Early in his term, Homeland Security Secretary Alejandro Mayorkas ordered the closure of two detention centers and has since closed a few more.
“Allow me to state one foundational principle: we will not tolerate the mistreatment of individuals in civil immigration detention or substandard conditions of detention,” Mayorkas said in a memo to Immigration and Customs Enforcement (ICE) acting Director Tae Johnson in March of 2021”, as The Hill’s publication indicates.
“Even as Biden administration officials have vowed to reduce immigration detention, multiple organizations, including the American Civil Liberties Union and the American Immigration Lawyers Association, have consistently highlighted the flaws in the system. Still, ICE and private detention center operators such as CoreCivic and the GEO Group have been dogged by consistent reports of abuse, neglect and mismanagement”.
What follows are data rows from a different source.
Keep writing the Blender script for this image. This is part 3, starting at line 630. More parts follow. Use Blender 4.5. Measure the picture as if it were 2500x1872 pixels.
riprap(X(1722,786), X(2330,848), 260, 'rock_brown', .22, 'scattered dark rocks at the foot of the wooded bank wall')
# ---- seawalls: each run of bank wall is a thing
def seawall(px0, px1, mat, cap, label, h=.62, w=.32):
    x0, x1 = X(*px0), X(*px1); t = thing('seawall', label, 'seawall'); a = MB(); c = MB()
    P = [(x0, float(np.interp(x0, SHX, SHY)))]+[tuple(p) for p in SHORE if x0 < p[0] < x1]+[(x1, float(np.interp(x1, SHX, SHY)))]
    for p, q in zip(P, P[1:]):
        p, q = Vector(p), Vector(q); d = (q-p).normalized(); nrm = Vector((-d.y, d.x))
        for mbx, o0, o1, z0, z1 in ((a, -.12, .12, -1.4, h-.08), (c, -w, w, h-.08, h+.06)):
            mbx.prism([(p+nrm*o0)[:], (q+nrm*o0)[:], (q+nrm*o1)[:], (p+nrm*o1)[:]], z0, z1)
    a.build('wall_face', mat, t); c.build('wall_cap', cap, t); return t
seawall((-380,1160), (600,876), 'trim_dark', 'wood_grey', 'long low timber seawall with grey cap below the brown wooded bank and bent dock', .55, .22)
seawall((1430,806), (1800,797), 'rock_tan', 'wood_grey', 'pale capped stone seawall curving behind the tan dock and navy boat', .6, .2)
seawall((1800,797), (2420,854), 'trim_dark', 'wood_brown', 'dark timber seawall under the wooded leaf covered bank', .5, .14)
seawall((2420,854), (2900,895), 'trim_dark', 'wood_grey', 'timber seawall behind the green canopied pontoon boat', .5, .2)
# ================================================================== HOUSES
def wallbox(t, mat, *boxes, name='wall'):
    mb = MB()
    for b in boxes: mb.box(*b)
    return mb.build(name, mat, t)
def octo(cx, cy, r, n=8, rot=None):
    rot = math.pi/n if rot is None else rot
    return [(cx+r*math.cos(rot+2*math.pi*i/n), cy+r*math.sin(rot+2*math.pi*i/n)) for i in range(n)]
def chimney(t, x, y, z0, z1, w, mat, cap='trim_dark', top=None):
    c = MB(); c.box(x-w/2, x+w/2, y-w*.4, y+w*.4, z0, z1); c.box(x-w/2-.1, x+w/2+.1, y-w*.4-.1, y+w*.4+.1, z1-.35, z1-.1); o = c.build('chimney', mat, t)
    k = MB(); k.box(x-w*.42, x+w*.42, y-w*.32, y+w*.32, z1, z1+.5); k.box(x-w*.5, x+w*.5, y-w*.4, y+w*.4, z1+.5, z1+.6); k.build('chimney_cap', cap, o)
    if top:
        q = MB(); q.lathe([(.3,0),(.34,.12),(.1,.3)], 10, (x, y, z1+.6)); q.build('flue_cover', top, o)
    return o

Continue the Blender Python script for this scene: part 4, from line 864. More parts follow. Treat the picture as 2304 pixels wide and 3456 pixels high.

Reports of mistreatment of detainees in immigrant detentions are so widespread and common that civil rights activists say that the detention of non-criminal immigrants is a major problem.
“Even discounting the alleged patterns of abuse, the practice of keeping non-criminal immigrants in detention has been broadly denounced both domestically and internationally, as it subjects people without criminal charges to prison-like conditions for indeterminate amounts of time. […] While incarceration does keep deportable foreign nationals within reach of ICE, […] nearly 100 percent of immigrants with legal representation show up for hearings and meetings with ICE agents”.
And ICE detention costs taxpayers $2.9 billion a year for a detainee population that’s averaged 25,978 people per month since June of 2019, according to numbers from the Transactional Records Access Clearinghouse (TRAC), a data monitoring project at Syracuse University.
On Monday (13), 36 House Democrats led by Reps. Pramila Jayapal (Wash.), Jerry Nadler (N.Y.) and Nanette Diaz Barragán (Calif.) called on the Biden administration to give additional funding to the Case Management Pilot Program (CMPP), which provides legal assistance to immigrants in deportation proceedings, according to the same publication.
“Previous case management programs were highly effective in producing compliance with immigration proceedings. For instance, the Family Case Management Program (FCMP) enjoyed a strong record of success, producing compliance rates of 99 percent for compliance with court hearings and immigration appointments, at a cost of only $36 per day per family compared to adult detention, which costs up to $232 per person per day”, wrote the lawmakers.
Despite the alternative programs, the number of ICE detainees has remained steady during the Biden administration, and a majority of detainees neither face criminal charges nor have a criminal record. “According to TRAC, ICE had 24,170 detainees at the end of January, 14,732 of whom had no criminal charges or records”.
“Many of those detainees complain about living conditions, cruel treatment, food, and alleged overuse of solitary confinement and diminished or lack of access to the asylum process”, according to The Hill.